◆ PROVIDED MATERIAL

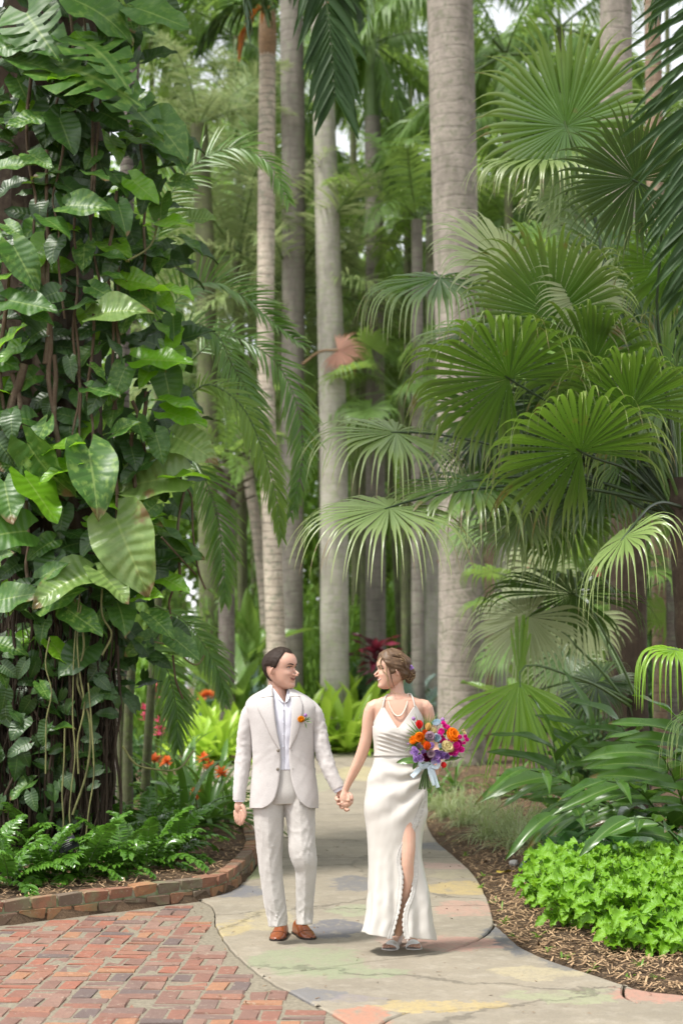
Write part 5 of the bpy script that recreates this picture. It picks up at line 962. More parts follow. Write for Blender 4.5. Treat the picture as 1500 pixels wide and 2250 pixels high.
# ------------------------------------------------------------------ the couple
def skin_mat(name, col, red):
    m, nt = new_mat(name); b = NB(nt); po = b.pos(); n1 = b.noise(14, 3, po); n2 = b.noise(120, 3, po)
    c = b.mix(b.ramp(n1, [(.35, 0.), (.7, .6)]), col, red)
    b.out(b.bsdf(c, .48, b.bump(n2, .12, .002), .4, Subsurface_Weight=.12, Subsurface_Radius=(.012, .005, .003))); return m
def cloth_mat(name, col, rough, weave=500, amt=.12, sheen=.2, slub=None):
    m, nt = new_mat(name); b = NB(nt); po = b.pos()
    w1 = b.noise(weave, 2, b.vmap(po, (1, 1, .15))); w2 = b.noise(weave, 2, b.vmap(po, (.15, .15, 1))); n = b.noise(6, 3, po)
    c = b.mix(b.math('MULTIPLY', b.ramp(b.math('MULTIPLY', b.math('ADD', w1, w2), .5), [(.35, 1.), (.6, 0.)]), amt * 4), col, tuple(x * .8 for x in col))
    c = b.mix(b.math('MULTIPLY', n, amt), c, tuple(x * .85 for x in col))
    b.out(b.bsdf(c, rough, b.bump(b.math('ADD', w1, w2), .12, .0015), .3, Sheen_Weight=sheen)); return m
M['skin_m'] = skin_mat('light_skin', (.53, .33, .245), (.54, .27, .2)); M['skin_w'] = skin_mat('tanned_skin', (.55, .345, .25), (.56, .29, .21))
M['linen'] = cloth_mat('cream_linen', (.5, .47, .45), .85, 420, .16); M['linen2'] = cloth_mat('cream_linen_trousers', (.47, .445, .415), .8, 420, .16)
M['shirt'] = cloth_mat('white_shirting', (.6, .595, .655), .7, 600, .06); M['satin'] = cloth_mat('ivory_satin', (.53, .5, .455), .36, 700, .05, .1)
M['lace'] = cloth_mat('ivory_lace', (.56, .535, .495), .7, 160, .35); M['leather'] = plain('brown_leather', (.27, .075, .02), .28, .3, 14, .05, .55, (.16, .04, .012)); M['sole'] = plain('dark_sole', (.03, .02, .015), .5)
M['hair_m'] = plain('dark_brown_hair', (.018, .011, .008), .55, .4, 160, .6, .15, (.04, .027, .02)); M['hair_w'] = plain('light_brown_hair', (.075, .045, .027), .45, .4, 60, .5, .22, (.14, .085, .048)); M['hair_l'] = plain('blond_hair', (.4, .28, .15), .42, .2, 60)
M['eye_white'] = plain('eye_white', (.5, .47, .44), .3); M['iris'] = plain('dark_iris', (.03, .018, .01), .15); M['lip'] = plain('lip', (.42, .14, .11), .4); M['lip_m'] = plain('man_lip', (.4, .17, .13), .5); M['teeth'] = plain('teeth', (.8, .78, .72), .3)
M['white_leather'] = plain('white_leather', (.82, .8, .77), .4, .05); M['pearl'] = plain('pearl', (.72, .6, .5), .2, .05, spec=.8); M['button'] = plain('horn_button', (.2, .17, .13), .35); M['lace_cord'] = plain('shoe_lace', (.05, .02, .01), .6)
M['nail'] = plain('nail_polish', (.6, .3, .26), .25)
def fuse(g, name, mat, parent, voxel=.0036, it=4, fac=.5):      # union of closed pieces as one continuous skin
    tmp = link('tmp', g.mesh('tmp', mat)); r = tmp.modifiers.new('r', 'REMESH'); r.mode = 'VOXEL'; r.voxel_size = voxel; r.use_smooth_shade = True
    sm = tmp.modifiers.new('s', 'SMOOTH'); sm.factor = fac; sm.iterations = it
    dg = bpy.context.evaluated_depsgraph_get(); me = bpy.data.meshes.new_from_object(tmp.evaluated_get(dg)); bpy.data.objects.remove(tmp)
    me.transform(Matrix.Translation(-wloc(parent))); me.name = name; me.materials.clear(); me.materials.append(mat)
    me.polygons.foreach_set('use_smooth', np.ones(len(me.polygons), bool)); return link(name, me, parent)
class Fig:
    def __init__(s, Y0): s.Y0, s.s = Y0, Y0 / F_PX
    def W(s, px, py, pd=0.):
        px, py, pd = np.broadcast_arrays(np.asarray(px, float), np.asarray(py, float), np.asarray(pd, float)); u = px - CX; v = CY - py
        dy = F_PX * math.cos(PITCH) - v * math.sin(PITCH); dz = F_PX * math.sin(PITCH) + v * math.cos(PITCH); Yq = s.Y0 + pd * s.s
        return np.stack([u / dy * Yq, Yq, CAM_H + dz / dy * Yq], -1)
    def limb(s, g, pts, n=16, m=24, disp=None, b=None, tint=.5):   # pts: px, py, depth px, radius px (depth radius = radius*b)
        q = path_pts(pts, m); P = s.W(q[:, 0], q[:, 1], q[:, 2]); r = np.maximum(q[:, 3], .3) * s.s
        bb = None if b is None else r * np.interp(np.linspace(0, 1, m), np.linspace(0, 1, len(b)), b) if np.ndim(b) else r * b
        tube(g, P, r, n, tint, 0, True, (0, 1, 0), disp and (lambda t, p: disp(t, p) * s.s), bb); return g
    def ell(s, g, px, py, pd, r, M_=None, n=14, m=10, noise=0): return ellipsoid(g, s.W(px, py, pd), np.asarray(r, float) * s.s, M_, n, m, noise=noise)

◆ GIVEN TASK
Write out again every line above exactly as given; the pictures do not belong in the copy.

◆ ANSWER BELOW
Write part 5 of the bpy script that recreates this picture. It picks up at line 962. More parts follow. Write for Blender 4.5. Treat the picture as 1500 pixels wide and 2250 pixels high.
# ------------------------------------------------------------------ the couple
def skin_mat(name, col, red):
    m, nt = new_mat(name); b = NB(nt); po = b.pos(); n1 = b.noise(14, 3, po); n2 = b.noise(120, 3, po)
    c = b.mix(b.ramp(n1, [(.35, 0.), (.7, .6)]), col, red)
    b.out(b.bsdf(c, .48, b.bump(n2, .12, .002), .4, Subsurface_Weight=.12, Subsurface_Radius=(.012, .005, .003))); return m
def cloth_mat(name, col, rough, weave=500, amt=.12, sheen=.2, slub=None):
    m, nt = new_mat(name); b = NB(nt); po = b.pos()
    w1 = b.noise(weave, 2, b.vmap(po, (1, 1, .15))); w2 = b.noise(weave, 2, b.vmap(po, (.15, .15, 1))); n = b.noise(6, 3, po)
    c = b.mix(b.math('MULTIPLY', b.ramp(b.math('MULTIPLY', b.math('ADD', w1, w2), .5), [(.35, 1.), (.6, 0.)]), amt * 4), col, tuple(x * .8 for x in col))
    c = b.mix(b.math('MULTIPLY', n, amt), c, tuple(x * .85 for x in col))
    b.out(b.bsdf(c, rough, b.bump(b.math('ADD', w1, w2), .12, .0015), .3, Sheen_Weight=sheen)); return m
M['skin_m'] = skin_mat('light_skin', (.53, .33, .245), (.54, .27, .2)); M['skin_w'] = skin_mat('tanned_skin', (.55, .345, .25), (.56, .29, .21))
M['linen'] = cloth_mat('cream_linen', (.5, .47, .45), .85, 420, .16); M['linen2'] = cloth_mat('cream_linen_trousers', (.47, .445, .415), .8, 420, .16)
M['shirt'] = cloth_mat('white_shirting', (.6, .595, .655), .7, 600, .06); M['satin'] = cloth_mat('ivory_satin', (.53, .5, .455), .36, 700, .05, .1)
M['lace'] = cloth_mat('ivory_lace', (.56, .535, .495), .7, 160, .35); M['leather'] = plain('brown_leather', (.27, .075, .02), .28, .3, 14, .05, .55, (.16, .04, .012)); M['sole'] = plain('dark_sole', (.03, .02, .015), .5)
M['hair_m'] = plain('dark_brown_hair', (.018, .011, .008), .55, .4, 160, .6, .15, (.04, .027, .02)); M['hair_w'] = plain('light_brown_hair', (.075, .045, .027), .45, .4, 60, .5, .22, (.14, .085, .048)); M['hair_l'] = plain('blond_hair', (.4, .28, .15), .42, .2, 60)
M['eye_white'] = plain('eye_white', (.5, .47, .44), .3); M['iris'] = plain('dark_iris', (.03, .018, .01), .15); M['lip'] = plain('lip', (.42, .14, .11), .4); M['lip_m'] = plain('man_lip', (.4, .17, .13), .5); M['teeth'] = plain('teeth', (.8, .78, .72), .3)
M['white_leather'] = plain('white_leather', (.82, .8, .77), .4, .05); M['pearl'] = plain('pearl', (.72, .6, .5), .2, .05, spec=.8); M['button'] = plain('horn_button', (.2, .17, .13), .35); M['lace_cord'] = plain('shoe_lace', (.05, .02, .01), .6)
M['nail'] = plain('nail_polish', (.6, .3, .26), .25)
def fuse(g, name, mat, parent, voxel=.0036, it=4, fac=.5):      # union of closed pieces as one continuous skin
    tmp = link('tmp', g.mesh('tmp', mat)); r = tmp.modifiers.new('r', 'REMESH'); r.mode = 'VOXEL'; r.voxel_size = voxel; r.use_smooth_shade = True
    sm = tmp.modifiers.new('s', 'SMOOTH'); sm.factor = fac; sm.iterations = it
    dg = bpy.context.evaluated_depsgraph_get(); me = bpy.data.meshes.new_from_object(tmp.evaluated_get(dg)); bpy.data.objects.remove(tmp)
    me.transform(Matrix.Translation(-wloc(parent))); me.name = name; me.materials.clear(); me.materials.append(mat)
    me.polygons.foreach_set('use_smooth', np.ones(len(me.polygons), bool)); return link(name, me, parent)
class Fig:
    def __init__(s, Y0): s.Y0, s.s = Y0, Y0 / F_PX
    def W(s, px, py, pd=0.):
        px, py, pd = np.broadcast_arrays(np.asarray(px, float), np.asarray(py, float), np.asarray(pd, float)); u = px - CX; v = CY - py
        dy = F_PX * math.cos(PITCH) - v * math.sin(PITCH); dz = F_PX * math.sin(PITCH) + v * math.cos(PITCH); Yq = s.Y0 + pd * s.s
        return np.stack([u / dy * Yq, Yq, CAM_H + dz / dy * Yq], -1)
    def limb(s, g, pts, n=16, m=24, disp=None, b=None, tint=.5):   # pts: px, py, depth px, radius px (depth radius = radius*b)
        q = path_pts(pts, m); P = s.W(q[:, 0], q[:, 1], q[:, 2]); r = np.maximum(q[:, 3], .3) * s.s
        bb = None if b is None else r * np.interp(np.linspace(0, 1, m), np.linspace(0, 1, len(b)), b) if np.ndim(b) else r * b
        tube(g, P, r, n, tint, 0, True, (0, 1, 0), disp and (lambda t, p: disp(t, p) * s.s), bb); return g
    def ell(s, g, px, py, pd, r, M_=None, n=14, m=10, noise=0): return ellipsoid(g, s.W(px, py, pd), np.asarray(r, float) * s.s, M_, n, m, noise=noise)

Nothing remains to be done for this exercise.